アユ釣り最盛期へ

 那珂川のアユ釣りが最盛期を迎えつつある。栃木県大田原市黒羽の那珂橋を挟んだ上下流では、早朝から連日多くの釣り人が訪れ、思い思いに清流に竿を投入している。

 今年は、昨春の東電福島第一原発の過酷事故で、環境中に放出された放射性物質の影響でアユの解禁が危ぶまれたが、5、6月の採捕調査の結果、アユの体内の放射性Csの値が規制値(100Bq)を下回っていたために例年通りに6月1日に解禁された。

 解禁日には、待ちかねた太公望らが大勢詰めかけたが、早朝の雨などの影響で水温が低くアユの活性はイマイチ。

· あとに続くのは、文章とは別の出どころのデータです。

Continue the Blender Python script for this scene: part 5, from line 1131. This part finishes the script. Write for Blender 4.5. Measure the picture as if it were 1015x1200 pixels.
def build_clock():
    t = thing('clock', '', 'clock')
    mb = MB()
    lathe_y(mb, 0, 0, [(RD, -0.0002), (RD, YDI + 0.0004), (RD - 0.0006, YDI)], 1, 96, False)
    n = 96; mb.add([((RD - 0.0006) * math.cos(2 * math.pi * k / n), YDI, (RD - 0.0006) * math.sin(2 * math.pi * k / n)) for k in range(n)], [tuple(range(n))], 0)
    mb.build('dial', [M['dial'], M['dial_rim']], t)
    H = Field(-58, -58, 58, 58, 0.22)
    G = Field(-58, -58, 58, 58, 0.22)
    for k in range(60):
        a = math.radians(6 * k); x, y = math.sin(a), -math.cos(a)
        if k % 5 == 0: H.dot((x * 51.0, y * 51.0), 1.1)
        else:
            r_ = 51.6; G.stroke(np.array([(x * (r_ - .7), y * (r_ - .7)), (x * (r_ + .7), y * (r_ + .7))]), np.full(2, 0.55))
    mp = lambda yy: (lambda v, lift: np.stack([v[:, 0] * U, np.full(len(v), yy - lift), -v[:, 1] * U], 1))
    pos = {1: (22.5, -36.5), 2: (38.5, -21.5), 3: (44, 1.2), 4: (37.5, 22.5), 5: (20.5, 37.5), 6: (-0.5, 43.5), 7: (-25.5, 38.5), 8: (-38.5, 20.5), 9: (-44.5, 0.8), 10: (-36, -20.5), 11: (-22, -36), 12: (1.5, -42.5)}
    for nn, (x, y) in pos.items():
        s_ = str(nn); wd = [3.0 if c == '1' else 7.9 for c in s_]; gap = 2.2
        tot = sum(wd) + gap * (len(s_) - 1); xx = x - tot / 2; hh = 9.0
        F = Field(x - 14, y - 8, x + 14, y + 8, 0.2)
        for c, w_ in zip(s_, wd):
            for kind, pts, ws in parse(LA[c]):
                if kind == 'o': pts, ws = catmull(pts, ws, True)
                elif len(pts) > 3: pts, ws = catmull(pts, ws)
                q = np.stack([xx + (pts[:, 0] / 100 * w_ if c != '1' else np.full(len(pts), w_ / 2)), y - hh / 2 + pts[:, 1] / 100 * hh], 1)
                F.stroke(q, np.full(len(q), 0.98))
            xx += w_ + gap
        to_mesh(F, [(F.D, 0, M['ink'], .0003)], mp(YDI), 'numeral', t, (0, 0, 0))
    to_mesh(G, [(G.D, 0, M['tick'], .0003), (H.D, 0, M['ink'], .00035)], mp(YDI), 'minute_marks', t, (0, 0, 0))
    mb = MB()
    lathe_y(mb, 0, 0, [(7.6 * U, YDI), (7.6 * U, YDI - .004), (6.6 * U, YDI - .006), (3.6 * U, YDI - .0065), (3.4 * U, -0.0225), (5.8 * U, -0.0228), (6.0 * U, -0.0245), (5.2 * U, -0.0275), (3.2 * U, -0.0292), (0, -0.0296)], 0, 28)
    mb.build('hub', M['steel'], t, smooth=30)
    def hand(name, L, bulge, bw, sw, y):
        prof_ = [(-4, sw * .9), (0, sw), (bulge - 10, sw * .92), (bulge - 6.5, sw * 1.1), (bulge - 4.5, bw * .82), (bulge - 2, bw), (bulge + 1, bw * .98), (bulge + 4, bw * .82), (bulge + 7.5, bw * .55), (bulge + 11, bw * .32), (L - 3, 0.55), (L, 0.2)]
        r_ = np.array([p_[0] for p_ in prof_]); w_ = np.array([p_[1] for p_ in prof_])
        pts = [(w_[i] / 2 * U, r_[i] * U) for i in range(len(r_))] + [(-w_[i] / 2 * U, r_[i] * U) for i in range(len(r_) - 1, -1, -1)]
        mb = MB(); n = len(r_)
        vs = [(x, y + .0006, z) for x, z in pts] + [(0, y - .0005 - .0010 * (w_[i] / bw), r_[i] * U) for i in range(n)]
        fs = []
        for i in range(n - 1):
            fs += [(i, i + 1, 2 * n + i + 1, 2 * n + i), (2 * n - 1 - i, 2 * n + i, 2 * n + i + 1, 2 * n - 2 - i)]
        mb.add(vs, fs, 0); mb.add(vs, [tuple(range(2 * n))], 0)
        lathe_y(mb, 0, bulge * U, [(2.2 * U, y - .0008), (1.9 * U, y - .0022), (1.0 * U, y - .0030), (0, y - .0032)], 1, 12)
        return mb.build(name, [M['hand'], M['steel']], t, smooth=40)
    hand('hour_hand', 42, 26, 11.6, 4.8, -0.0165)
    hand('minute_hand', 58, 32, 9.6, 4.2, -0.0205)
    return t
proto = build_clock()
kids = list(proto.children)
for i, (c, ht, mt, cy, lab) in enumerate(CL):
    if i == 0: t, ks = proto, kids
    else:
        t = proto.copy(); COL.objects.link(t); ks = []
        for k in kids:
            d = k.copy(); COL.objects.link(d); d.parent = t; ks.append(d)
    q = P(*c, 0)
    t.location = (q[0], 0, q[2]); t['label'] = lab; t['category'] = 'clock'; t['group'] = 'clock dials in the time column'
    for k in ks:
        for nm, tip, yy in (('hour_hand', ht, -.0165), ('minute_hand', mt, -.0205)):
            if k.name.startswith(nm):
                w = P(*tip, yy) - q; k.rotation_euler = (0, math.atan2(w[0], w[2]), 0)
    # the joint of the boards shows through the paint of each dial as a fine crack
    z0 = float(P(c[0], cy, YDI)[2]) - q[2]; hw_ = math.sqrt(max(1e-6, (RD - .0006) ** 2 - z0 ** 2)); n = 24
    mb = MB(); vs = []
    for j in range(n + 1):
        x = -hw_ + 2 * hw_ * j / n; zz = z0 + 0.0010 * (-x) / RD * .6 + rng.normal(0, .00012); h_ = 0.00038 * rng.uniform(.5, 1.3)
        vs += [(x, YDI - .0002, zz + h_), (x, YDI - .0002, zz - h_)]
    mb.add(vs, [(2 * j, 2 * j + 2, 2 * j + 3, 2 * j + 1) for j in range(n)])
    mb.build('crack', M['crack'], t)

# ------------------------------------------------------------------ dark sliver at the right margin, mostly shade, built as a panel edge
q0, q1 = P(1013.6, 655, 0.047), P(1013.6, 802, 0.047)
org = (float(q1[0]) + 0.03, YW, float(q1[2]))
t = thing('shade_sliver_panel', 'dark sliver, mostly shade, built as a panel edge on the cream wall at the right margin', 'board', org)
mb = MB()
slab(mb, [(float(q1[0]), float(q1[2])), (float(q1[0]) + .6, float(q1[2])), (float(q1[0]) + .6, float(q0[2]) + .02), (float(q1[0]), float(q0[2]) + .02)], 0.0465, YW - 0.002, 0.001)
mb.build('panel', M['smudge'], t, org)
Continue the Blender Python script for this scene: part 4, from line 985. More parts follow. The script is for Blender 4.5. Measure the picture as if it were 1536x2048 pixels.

それでも、中には15〜16センチの型を10尾ぐらい上げる釣り人もいたという。

 那珂川北部漁業協同組合によると、今年度のアユの放流は那珂橋〜黒羽橋133,200尾、湯殿大橋〜那珂橋125,900尾など、流域6ヵ所で計442900尾の放流が予定されている。天然アユの遡上も始まっているという。

 一般にアユは、秋に河川の中流域で産卵し、卵から孵化した仔魚は河川を流化して海域に入る。秋から翌春の低水温期に海域で生活して春に稚魚となり河川を遡上していく。春から秋にかけては中流域から上流域で生活し、生後1年で成熟・産卵して死亡する。こうした生活史を持つアユは両側回遊型の一年魚と呼ばれる。

 海産・河川産と人工産とのアユは形態的に見分けることができる。人工産のアユは比較的頭が大きく、胴が細くて丸く、背鰭と油鰭との間の背が黄色から褐色で、鱗が粗く大きさが一定していない。海産・河川産のアユは人工産に比べて頭が小さく胴が比較的細く、背鰭と脂鰭の間が黒いのが特徴とされている。

 那珂川は、栃木県那須町那須岳山麓を源として北部の東辺部を南下、同県茂木町で東に向かい茨城県を南東に流れて、ひたちなか市大洗町の境界部で太平洋に注ぐ延長150キロの一級水系那珂川の本流。同漁協によると、平成14年度に(財)日本釣振興会の「天然アユがのぼる100名川」に選定された。また、那珂川は昔からヤマメの降海型・サクラマスが遡上することでも知られている。

 北関東屈指の清流・那珂川は昔から天然アユのメッカ(同漁協)。今夏も大量の釣果が期待できそうだ。